ところがこの夏、わたしは韓国宮廷ドラマに釘付けになっている。
きっかけはある方とのチャットだった。
ヨーロッパの修道院の話から韓国の宮廷女官の世界に飛んだ。
ぴんとくるものを感じ、すぐにAmazonプライムにつないで最初に出てきたのが
「チャングムの誓い」。
これかな、と見始めてから二週間。
「チャングムの誓い」が終わって、韓流ドラマの先輩に薦められた「トンイ」に移行。
チャングム54話の後のトンイ60話という長丁場。
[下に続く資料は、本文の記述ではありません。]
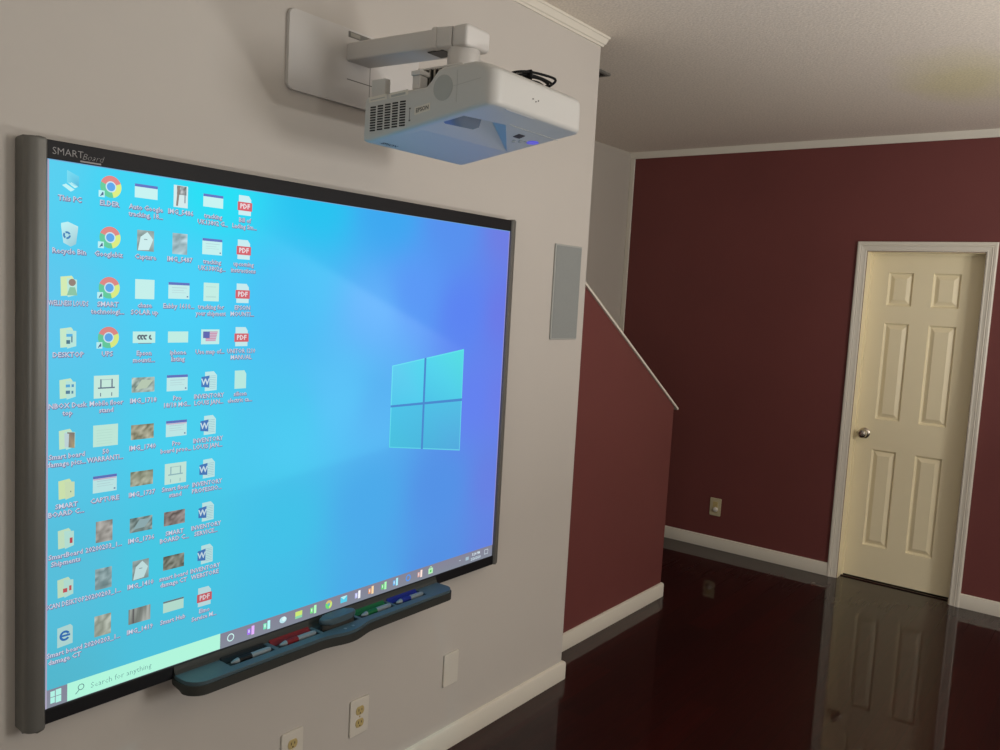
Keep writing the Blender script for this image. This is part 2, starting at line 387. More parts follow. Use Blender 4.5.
# on the far red wall
fo = tag(empty('power_outlet', (XF, .336, .286)), 'beige outlet plate with one round plug fitting on dark red wall', 'outlet')
bm = bmesh.new(); prism(bm, rect_round(.336-.039, .336+.039, .286-.06, .286+.06, .005), 'x', XF-.0005, XF-.0065, .0018, 2); finish('cover_plate', bm, M['beige'], fo)
bm = bmesh.new(); box(bm, (XF-.006, .336-.017, .286-.036), (XF-.0085, .336+.017, .286+.036), .001, 1); finish('insert', bm, M['ivory'], fo)
bm = bmesh.new(); lathe(bm, (XF-.008, .332, .270), (-1, 0, 0), [(0, .017), (.010, .016), (.014, .011), (.015, .004)], 20); finish('plug', bm, M['plate_white'], fo, smooth=True)

# ------------------------------------------------------------------ the interactive whiteboard
wb = tag(empty('interactive_whiteboard', (.7825, 0, .655)), 'large interactive whiteboard showing a blue computer desktop, mounted on white wall', 'whiteboard')
ZT, ZBm = 1.892, .655
bm = bmesh.new(); box(bm, (-.002, -.001, ZBm+.01), (1.567, -.040, ZT-.01)); finish('backing_panel', bm, M['frame'], wb)
bm = bmesh.new()
prism(bm, [(-.003, 0), (-.003, 0)] and [(0-.001, Z1), (1.566, Z1), (1.566, ZT), (-.001, ZT)], 'y', -.0401, -.0505, .0015, 2)
tf = finish('top_frame', bm, M['frame'], wb)
bm = bmesh.new(); prism(bm, [(-.001, ZBm), (1.566, ZBm), (1.566, Z0), (-.001, Z0)], 'y', -.004, -.0505, .0015, 2); finish('bottom_frame', bm, M['frame'], wb)
def rail(xin, xout, dz=.010):
    s = 1 if xout > xin else -1
    w = abs(xout-xin)
    prof = [(xin, -.001), (xin, -.052), (xin+s*.004, -.056)]
    for k in range(7):
        a = math.radians(90*k/6); rr = .022
        prof.append((xout-s*rr+s*rr*math.sin(a), -.056+rr-rr*math.cos(a)))
    prof.append((xout, -.001))
    bm = bmesh.new(); prism(bm, prof, 'z', ZBm-dz, ZT+.003)
    # ease the two ends
    ends = [e for e in bm.edges if all(abs(v.co.z-(ZT+.003)) < 1e-5 or abs(v.co.z-(ZBm-dz)) < 1e-5 for v in e.verts) and abs(e.verts[0].co.z-e.verts[1].co.z) < 1e-5]
    bmesh.ops.bevel(bm, geom=ends, offset=.006, segments=3, affect='EDGES', profile=.5)
    return finish('side_rail', bm, M['rail'], wb, smooth=True, sharp=30)
rail(-.0005, -.040); rail(1.5655, 1.601, .001)
# brand mark on the top frame
bm = bmesh.new()
fr = lambda ox, oz: (lambda x, y, z: (ox+x, -.0511-z*.2, oz+y))
add_text(bm, 'SMART', .0205, fr(.009, 1.8645), align='LEFT', offset=-.0002)
add_text(bm, 'Board', .0185, fr(.069, 1.8625), align='LEFT', offset=-.0004, shear=.35)
box(bm, (.066, -.0507, 1.8565), (.110, -.0511, 1.8598))
finish('lettering', bm, M['grey_mark'], tf)

# ---- the picture: a grid whose points carry the wallpaper's colours
class Pic:
    def __init__(s): s.bm = bmesh.new(); s.cl = s.bm.loops.layers.float_color.new('Col'); s.t = 0
    def poly(s, pts, cols, lay=1):
        y = YB-.0004-.00022*lay
        vs = [s.bm.verts.new((p[0], y, p[1])) for p in pts]
        f = s.bm.faces.new(vs)
        if not isinstance(cols[0], (tuple, list)): cols = [cols]*len(pts)
        for l, c in zip(f.loops, cols): l[s.cl] = (*srgb(*c), 1)
    def rect(s, x0, z0, x1, z1, c, lay=1): s.poly([(x0, z0), (x1, z0), (x1, z1), (x0, z1)], c, lay)
    def disc(s, x, z, r, c, lay=1, n=28, rz=None):
        rz = rz or r; s.poly([(x+r*math.cos(2*math.pi*k/n), z+rz*math.sin(2*math.pi*k/n)) for k in range(n)], c, lay)
    def sector(s, x, z, r0, r1, a0, a1, c, lay=1, n=12):
        A = [math.radians(a0+(a1-a0)*k/n) for k in range(n+1)]
        s.poly([(x+r1*math.cos(a), z+r1*math.sin(a)) for a in A]+[(x+r0*math.cos(a), z+r0*math.sin(a)) for a in A[::-1]], c, lay)
    def text(s, t, x, z, size, c, lay=1, align='CENTER', offset=0.0, maxw=None, res=1):
        vs, fs = text_mesh(t, size, align=align, res=res, offset=offset)
        if not vs: return
        k = 1
        if maxw:
            w = max(v.x for v in vs)-min(v.x for v in vs); k = min(1, maxw/w)
        y = YB-.0004-.00022*lay
        V = [s.bm.verts.new((x+v.x*k, y, z+v.y)) for v in vs]
        for f in fs:
            try: ff = s.bm.faces.new([V[i] for i in f])
            except ValueError: continue
            for l in ff.loops: l[s.cl] = (*srgb(*c), 1)
    def photo(s, x0, z0, x1, z1, rows, lay=1):
        # rows of colours, first row is the top; blended between points
        R = len(rows)-1; K = len(rows[0])-1
        for r in range(R):
            for k in range(K):
                xa, xb = x0+(x1-x0)*k/K, x0+(x1-x0)*(k+1)/K; za, zb = z1-(z1-z0)*(r+1)/R, z1-(z1-z0)*r/R
                s.poly([(xa, za), (xb, za), (xb, zb), (xa, zb)], [rows[r+1][k], rows[r+1][k+1], rows[r][k+1], rows[r][k]], lay)
    def done(s, name, parent):
        me = bpy.data.meshes.new(name); s.bm.to_mesh(me); s.bm.free(); me.materials.append(M['picture'])
        o = bpy.data.objects.new(name, me); C.objects.link(o); o.parent = parent; set_local(o, parent)
        return o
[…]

現在の残り23話。
修道院と宮廷女官の世界の共通点は、イエスまたは王という、
絶対的な男性存在と疑似婚姻関係を結んで、女性だけの集団に暮らすことにある。
そういう構図に女性の底意地を見るのは、女子校育ちのわたしには新鮮だ。
女子校には女の世界はない。
人気者の男子がいないからだ。
イエスも王もある意味人気者の男子。
その人のいるところ、必ずや女子同士の競い合いや争いが起こる。
さらには陰謀が渦巻く。
この二つのドラマは陰謀につぐ陰謀で息つく暇もない。
次の回、また次の回、と夢中になっているうちに、わかってきたことがある。
ある女官は「家の名誉を守るため」に陰謀をめぐらす。
ある側室は陰謀によってその座を得ながら、
王の愛が他の女性に移ったときに衝撃を受ける。
女官は、自分こそが家の名誉を汚していることに気づかず、
側室は自分が王に愛される心根を失っていることを知らない。
陰謀は自滅への一本道。
といって、正しい道をゆくヒロインが素晴らしいのでもない。
陰謀あってこその正義だからだ。
個人においては、陰謀と正義は自我の二つの顔ともいえるだろう。
そのどちらでもない花のような心を自分としたい。
ここまでの韓国宮廷生活で得たわたしの気づきである。